The message got through to OSU. On September 15, 2005, Mike Holder was introduced as the new AD at OSU.
“If I was going to commit $100 million or whatever, I had to have someone I was comfortable with spending the money,” Pickens explained. “I said that’s the way you get the money. So they went along with that.”
Hours after his press conference, Holder got a congratulatory call from Pickens, who also asked him how much it would cost to make the football team competitive in the Big 12.
Holder spent his first week on the job running numbers and preparing spreadsheets. Then he flew to Dallas to meet with Pickens and Stillwell. There he made his case for a massive stadium renovation, including the installation of ninety-nine luxury boxes. That alone, he projected, would cost $100 million. But Holder had also built in funding for a new baseball stadium, practice fields and training facilities for other sports. A lot needed to happen, he argued, to put OSU in position to beat Oklahoma and Texas. The total price tag was $365 million.
“You don’t just want to put a name on your stadium,” Holder told Pickens. “You have to have the resources to put a competitive team in that stadium.”
“Mike, I’m not going to give $365 million to be competitive,” Pickens said.
“Well, you wanted to know what it would cost.

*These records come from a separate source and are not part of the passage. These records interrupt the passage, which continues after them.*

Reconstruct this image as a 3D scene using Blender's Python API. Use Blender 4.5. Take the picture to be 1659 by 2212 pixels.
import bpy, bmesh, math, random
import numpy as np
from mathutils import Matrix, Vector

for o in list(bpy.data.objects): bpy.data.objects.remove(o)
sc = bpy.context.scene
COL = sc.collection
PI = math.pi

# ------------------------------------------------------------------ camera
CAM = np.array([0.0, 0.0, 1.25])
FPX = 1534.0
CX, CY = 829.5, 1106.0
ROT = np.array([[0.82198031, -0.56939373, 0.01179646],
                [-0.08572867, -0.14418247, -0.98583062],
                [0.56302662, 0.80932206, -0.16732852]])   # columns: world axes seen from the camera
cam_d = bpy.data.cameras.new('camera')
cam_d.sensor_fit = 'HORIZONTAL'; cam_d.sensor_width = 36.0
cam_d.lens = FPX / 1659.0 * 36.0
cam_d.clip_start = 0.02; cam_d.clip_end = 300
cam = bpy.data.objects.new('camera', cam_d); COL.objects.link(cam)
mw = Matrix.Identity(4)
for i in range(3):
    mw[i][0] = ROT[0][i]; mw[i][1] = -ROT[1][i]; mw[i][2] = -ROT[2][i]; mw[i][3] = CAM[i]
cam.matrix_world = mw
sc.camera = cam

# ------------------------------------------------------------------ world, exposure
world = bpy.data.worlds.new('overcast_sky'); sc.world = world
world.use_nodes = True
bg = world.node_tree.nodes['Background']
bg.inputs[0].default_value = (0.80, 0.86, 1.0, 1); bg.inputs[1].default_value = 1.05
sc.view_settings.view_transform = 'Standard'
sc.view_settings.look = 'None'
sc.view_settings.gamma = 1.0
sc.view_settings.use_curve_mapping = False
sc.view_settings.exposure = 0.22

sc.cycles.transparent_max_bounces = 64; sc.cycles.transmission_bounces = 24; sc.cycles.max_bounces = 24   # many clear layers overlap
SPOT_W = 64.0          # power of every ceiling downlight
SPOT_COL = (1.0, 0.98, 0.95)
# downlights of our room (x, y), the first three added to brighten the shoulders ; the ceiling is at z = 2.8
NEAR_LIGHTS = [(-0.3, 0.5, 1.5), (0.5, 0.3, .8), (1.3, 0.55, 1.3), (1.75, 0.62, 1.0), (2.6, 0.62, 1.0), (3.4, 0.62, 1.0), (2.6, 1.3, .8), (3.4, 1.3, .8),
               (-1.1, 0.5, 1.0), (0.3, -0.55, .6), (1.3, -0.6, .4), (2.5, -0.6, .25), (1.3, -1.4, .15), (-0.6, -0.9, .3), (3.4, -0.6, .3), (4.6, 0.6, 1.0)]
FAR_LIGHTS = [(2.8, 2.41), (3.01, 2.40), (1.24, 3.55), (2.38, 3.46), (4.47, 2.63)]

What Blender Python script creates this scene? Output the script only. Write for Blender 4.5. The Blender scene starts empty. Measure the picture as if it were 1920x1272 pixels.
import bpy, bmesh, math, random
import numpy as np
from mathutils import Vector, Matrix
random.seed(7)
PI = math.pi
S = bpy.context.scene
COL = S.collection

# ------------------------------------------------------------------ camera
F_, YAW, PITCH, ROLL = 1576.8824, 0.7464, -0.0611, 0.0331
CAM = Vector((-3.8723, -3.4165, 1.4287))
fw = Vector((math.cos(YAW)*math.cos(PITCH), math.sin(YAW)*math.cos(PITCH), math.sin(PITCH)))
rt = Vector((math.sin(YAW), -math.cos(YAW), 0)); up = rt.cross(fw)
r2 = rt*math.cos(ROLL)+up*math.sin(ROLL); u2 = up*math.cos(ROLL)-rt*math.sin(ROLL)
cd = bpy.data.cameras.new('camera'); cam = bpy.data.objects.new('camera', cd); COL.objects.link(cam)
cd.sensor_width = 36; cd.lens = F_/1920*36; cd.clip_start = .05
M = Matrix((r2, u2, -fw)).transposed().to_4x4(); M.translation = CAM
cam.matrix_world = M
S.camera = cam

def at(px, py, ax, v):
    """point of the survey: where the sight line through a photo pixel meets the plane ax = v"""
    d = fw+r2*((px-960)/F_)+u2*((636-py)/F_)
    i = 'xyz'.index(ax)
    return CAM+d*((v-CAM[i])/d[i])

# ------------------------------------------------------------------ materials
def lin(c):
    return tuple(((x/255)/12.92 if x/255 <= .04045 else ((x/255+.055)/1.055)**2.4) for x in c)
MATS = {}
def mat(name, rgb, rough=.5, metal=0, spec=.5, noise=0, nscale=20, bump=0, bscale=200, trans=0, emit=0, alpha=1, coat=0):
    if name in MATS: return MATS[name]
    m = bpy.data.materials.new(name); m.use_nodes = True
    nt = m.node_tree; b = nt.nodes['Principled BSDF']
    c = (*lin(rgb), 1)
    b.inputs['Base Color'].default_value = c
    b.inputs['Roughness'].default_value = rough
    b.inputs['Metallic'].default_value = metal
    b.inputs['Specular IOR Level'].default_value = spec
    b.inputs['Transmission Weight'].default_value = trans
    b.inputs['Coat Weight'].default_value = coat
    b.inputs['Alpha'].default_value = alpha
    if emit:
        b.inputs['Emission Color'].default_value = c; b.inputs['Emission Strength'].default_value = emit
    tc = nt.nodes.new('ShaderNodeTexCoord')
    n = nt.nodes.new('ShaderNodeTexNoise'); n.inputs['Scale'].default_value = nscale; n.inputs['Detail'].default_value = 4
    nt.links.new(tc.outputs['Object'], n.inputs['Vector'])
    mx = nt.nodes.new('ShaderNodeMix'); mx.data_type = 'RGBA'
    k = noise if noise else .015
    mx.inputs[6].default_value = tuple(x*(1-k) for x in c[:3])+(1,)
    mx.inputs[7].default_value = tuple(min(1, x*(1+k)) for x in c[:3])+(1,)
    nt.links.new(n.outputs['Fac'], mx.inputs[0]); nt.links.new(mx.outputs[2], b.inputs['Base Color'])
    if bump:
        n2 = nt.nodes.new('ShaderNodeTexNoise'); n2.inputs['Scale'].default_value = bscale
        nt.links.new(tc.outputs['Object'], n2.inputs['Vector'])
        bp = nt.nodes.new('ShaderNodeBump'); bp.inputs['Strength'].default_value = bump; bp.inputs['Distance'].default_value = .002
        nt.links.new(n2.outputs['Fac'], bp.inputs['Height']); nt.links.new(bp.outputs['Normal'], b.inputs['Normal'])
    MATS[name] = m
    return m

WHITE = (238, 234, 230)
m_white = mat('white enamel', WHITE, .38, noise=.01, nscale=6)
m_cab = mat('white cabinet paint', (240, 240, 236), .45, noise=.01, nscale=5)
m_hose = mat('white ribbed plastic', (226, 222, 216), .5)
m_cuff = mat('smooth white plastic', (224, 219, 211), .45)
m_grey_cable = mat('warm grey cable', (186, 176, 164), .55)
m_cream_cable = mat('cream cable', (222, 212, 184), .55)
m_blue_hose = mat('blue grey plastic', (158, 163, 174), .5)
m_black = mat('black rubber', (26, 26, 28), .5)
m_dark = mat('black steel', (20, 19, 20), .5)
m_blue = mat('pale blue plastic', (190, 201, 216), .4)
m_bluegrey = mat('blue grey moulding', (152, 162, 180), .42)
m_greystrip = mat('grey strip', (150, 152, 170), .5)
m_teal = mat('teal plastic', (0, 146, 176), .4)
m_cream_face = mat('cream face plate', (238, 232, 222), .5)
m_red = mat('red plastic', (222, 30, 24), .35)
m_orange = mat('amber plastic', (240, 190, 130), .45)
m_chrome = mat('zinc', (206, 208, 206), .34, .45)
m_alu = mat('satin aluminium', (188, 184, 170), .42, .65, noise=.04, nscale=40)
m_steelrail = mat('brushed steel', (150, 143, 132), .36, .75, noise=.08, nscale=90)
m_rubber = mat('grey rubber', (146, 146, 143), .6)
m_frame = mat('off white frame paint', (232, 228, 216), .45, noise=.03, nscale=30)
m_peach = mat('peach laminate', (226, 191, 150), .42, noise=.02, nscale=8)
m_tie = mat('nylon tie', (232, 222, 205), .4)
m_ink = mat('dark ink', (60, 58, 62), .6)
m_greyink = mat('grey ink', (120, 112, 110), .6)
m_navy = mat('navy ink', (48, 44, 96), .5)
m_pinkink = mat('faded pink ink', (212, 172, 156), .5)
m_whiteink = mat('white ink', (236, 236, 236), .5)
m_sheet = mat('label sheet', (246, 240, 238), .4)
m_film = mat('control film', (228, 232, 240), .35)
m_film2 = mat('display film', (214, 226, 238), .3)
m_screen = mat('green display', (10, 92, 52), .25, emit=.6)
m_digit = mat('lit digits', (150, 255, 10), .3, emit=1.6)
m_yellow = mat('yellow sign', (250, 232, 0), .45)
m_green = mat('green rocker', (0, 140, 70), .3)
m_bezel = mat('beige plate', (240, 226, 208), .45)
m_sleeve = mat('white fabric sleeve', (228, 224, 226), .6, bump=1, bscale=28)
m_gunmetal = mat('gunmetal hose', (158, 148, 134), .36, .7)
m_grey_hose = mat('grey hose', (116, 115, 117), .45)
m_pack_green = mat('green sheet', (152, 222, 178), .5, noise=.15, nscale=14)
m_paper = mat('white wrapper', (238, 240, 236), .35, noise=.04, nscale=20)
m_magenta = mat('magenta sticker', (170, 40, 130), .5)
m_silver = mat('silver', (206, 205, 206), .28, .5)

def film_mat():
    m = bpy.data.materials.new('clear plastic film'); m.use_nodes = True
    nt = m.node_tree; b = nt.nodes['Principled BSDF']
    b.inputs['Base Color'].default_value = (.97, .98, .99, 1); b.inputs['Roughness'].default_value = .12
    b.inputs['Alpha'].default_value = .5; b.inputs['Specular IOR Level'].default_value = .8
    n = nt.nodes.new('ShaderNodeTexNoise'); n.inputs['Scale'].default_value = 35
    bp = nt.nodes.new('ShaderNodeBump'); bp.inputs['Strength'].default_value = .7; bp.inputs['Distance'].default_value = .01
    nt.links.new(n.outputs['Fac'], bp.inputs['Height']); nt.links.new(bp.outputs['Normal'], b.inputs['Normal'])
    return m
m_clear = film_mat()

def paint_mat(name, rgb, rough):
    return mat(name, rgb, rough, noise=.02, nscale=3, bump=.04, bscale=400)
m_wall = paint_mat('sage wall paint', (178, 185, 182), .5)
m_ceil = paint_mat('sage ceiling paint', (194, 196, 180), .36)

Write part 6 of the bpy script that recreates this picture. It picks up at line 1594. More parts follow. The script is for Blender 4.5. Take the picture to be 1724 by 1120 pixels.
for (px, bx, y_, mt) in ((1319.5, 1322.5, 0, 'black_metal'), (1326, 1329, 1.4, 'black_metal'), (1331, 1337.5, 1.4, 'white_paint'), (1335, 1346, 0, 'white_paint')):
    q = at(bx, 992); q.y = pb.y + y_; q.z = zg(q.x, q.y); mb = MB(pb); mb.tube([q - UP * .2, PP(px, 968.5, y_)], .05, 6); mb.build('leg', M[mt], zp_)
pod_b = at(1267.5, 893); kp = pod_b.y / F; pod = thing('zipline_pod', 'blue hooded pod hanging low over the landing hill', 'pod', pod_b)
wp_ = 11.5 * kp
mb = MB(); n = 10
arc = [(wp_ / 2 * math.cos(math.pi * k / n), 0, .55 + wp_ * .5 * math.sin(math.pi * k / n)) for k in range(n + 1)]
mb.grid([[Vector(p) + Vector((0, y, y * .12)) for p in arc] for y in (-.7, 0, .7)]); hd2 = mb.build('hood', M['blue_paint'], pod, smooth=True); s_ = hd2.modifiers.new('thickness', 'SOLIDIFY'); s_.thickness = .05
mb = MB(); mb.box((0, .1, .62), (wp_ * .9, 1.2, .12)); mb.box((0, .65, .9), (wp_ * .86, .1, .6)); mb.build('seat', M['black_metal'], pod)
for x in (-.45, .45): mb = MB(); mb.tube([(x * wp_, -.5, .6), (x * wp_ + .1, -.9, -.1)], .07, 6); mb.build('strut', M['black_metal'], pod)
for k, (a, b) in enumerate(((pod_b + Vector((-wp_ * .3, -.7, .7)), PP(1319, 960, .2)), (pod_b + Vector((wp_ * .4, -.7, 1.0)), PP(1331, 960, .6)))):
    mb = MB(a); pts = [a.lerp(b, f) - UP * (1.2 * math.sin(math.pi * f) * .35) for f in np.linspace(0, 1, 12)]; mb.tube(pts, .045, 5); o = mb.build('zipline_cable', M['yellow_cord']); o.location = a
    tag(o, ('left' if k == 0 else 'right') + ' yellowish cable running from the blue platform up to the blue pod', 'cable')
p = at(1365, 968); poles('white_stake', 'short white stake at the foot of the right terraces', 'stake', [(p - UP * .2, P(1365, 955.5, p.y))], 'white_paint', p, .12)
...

That’s what it will cost.”
“That’s too much,” Pickens said. “If I give you $365 million, everybody else will stop giving. It will stifle all fund-raising.”
Holder left Dallas empty-handed and confused. He and Pickens had been talking about a substantial gift for years. Now that he was AD, he figured it was a sure thing. “I went to Dallas to see him, and I was disappointed and shocked that I didn’t make some headway,” Holder said. “I thought it would be $100 million to finish the stadium and then a whole bunch of other things, like a new facility for a lot of sports that didn’t have a facility and an operating budget to go out and compete with the other schools that were winning national championships. That’s why the number was so big—$365 million.”